There are a lot of similarities between XML Pipeline and Cocoon. As they are both XML Pipeline Frameworks their pipeline definition formats have a lot of structures in common.
Defining a Pipeline
The XML Pipeline pipeline document is broadly equivalent to the Cocoon sitemap
Defining Processing Steps
XML Pipeline calls these processdefs. Each processdef is uniquely named, and is associated with a definition in an implementation defined manner. i.e. a particular XML Pipeline implementation defines how it interprets a definition. The aim here is to be implementation independent, and therefore multiple definitions of the same processdef can be added to a single pipeline document.
For Java implementations the definition is likely to be a fully-specified classname of the process implementation.

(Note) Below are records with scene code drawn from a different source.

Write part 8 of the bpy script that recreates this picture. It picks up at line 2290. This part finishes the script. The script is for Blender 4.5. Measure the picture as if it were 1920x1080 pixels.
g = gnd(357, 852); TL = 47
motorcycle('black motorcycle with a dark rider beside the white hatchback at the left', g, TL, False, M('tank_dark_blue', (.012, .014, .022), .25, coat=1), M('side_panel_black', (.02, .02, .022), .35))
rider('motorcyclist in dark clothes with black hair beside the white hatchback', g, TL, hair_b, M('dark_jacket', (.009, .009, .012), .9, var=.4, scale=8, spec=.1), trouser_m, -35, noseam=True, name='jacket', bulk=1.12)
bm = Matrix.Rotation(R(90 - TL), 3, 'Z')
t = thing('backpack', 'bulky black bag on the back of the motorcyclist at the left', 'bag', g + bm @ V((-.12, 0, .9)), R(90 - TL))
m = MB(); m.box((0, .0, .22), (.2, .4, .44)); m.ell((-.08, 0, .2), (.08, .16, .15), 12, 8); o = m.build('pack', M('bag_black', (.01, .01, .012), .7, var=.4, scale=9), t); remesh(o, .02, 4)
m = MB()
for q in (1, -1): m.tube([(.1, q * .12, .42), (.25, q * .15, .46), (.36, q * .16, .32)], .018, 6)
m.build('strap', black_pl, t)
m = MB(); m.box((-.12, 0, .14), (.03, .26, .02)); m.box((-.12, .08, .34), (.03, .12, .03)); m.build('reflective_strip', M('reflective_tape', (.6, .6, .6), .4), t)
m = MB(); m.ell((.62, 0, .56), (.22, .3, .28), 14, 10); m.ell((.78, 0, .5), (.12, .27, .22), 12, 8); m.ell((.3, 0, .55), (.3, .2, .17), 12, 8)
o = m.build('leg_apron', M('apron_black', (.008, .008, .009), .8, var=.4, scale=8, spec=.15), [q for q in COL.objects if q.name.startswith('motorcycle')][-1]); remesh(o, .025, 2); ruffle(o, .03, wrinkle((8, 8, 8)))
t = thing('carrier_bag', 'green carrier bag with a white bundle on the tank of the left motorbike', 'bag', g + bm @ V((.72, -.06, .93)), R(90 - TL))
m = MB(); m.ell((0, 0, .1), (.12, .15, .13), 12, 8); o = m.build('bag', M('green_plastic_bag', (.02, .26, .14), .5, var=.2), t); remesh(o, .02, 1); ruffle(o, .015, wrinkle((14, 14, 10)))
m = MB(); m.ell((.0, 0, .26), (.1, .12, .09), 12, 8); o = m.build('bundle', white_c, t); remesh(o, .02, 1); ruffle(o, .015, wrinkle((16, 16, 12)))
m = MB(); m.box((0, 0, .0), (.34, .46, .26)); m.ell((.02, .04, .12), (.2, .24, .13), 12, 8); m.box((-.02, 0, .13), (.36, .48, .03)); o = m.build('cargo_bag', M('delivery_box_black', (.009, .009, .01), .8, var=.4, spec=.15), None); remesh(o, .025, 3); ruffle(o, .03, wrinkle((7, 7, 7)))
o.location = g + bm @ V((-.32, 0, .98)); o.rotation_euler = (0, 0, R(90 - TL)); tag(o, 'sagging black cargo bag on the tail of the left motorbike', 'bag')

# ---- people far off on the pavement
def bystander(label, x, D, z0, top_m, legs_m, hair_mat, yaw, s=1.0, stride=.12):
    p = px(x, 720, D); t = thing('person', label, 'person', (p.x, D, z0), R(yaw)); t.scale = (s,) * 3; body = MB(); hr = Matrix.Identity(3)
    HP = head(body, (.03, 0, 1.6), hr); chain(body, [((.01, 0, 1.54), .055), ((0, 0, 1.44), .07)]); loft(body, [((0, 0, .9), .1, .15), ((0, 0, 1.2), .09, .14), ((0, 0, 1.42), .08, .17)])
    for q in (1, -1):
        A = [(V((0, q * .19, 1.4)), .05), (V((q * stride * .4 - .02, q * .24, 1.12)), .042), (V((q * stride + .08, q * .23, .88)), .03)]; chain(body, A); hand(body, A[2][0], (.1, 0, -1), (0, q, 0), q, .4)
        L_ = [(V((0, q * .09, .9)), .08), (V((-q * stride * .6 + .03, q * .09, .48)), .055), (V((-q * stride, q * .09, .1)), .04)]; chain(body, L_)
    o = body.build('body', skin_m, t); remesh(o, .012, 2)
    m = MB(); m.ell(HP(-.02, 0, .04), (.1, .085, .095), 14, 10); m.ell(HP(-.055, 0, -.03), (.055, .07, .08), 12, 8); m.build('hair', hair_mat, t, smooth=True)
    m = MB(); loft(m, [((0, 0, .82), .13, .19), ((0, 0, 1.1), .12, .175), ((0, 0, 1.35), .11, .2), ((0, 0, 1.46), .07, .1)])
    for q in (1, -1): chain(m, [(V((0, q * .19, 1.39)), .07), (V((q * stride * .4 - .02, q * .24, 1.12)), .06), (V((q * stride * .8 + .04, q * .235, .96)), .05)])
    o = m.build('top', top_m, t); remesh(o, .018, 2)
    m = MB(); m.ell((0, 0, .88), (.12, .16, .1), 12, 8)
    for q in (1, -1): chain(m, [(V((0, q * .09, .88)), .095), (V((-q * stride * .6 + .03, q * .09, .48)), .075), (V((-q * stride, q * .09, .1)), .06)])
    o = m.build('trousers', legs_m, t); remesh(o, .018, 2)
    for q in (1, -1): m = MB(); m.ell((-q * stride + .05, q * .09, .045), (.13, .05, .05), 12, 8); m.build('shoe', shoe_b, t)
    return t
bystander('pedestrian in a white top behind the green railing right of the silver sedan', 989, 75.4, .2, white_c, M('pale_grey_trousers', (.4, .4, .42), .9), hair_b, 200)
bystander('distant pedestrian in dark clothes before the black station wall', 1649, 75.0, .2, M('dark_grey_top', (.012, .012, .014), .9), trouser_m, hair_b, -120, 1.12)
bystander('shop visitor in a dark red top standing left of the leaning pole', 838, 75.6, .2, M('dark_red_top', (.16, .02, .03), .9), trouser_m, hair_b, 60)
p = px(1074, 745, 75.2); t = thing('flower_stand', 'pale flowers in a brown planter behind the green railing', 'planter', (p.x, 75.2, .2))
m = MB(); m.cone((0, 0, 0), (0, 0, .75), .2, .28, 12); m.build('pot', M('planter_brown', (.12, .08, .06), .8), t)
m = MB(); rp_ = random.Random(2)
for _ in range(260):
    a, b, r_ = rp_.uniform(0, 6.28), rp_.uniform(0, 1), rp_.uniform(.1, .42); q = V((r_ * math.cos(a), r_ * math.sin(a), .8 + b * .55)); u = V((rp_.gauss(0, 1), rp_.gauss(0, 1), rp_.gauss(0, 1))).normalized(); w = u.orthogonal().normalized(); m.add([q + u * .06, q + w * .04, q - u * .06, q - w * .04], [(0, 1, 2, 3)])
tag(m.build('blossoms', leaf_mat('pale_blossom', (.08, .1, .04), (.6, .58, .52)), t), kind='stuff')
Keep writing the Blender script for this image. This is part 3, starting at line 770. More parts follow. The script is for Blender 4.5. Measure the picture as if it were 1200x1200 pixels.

This structure is directly equivalent to the Cocoon component definitions. The main difference that Cocoon provides separate elements for declaring different types of component. However there is a common syntax structure for these declarations, which means that they are equivalent to each other in almost every other way.
Cocoon component definitions give components a name, and define their implementing class.
In XML Pipeline processdef elements can have additional elements from arbitrary namespaces. It can likewise contain additional elements in other namespaces. Therefore additional initialisation parameters could potentially be passed to the component, although this isn't specifically mentioned in the spec. (These additional elements just cannot change the interpretation of the pipeline elements).
Cocoon component declarations can also be parameterised, either by adding additional attributes, or elements to the sitemap.
The constructs are therefore almost identical, other than the explicit Java binding of Cocoon. One could specify a transformation from an XML Pipeline processdef to a Cocoon component declaration by annotating the elements with:
- an attribute to indicate the type of Cocoon component, e.g. a generator
- additional attributes to add the additional parameters
Defining Pipelines
XML Pipeline has a more granular notion of pipeline processing than Cocoon.
Whereas Cocoon defines a complete end-to-end processing pipeline, beginning with generation (input) of XML content and ending with the serialization of some arbitrary output, XML Pipeline instead defines individual stages, each having defined inputs and outputs and dependencies. The tree of dependencies between these stages defines the total pipeline.
XML Pipeline steps have multiple inputs and multiple outputs. A Cocoon pipeline generally has only a single explicit input and a single explicit output. Aggregation, XIncludes, and parameterised component references can be considered as additional inputs. Transformers (and Actions?) can write out additional outputs.
XML Pipeline has nothing to say about what is done with inputs/outputs. Indeed they're only need to define the 'glue' between process steps.
Cocoon has an explicit request/response cycle. An output is always returned to the user-agent. Inputs can vary.
XML Pipelines only generate infosets, they don't actually serialise the results...?
Inputs and outputs for both systems are generally defined as URIs.
One could define a mapping from an XML Pipeline to a Cocoon pipeline by using an XSLT transform that ties together all possible processing steps based on the input/output parameters (Note: using internal pipelines and/or map:resources, and the cocoon:// protocol might actually make this simpler). The xml:base attribute would be used to qualify attributes where required.
Executing the Pipeline
The exact pipeline executed by an XML Pipeline processor will depend on it's inputs, and the requested output.
The pipeline executed by Cocoon will depend on how the request is matched to a pipeline.
The notion of a default output in an XML Pipeline could be simulated using a matcher based on "" or "/" in the Cocoon sitemap equivalent.
Because XML Pipeline does not support wildcards, the mapping to matchers should be straightforward.
Others
In a conversion, the XML Pipeline document element could be mapped to additional outputs, e.g. static documents, XSP pages, config files, etc. This potentially makes an XML Pipeline document completely self-contained, but will be very difficult to manage.
No concept of errors defined in Cocoon, other than the handle-errors element. One might possibly generate a pipeline to read an error document.
Cocoon has param elements similar to XML Pipeline. Cocoon specific details could be stored in the XML Pipeline document as additional annotations in a separate namespace.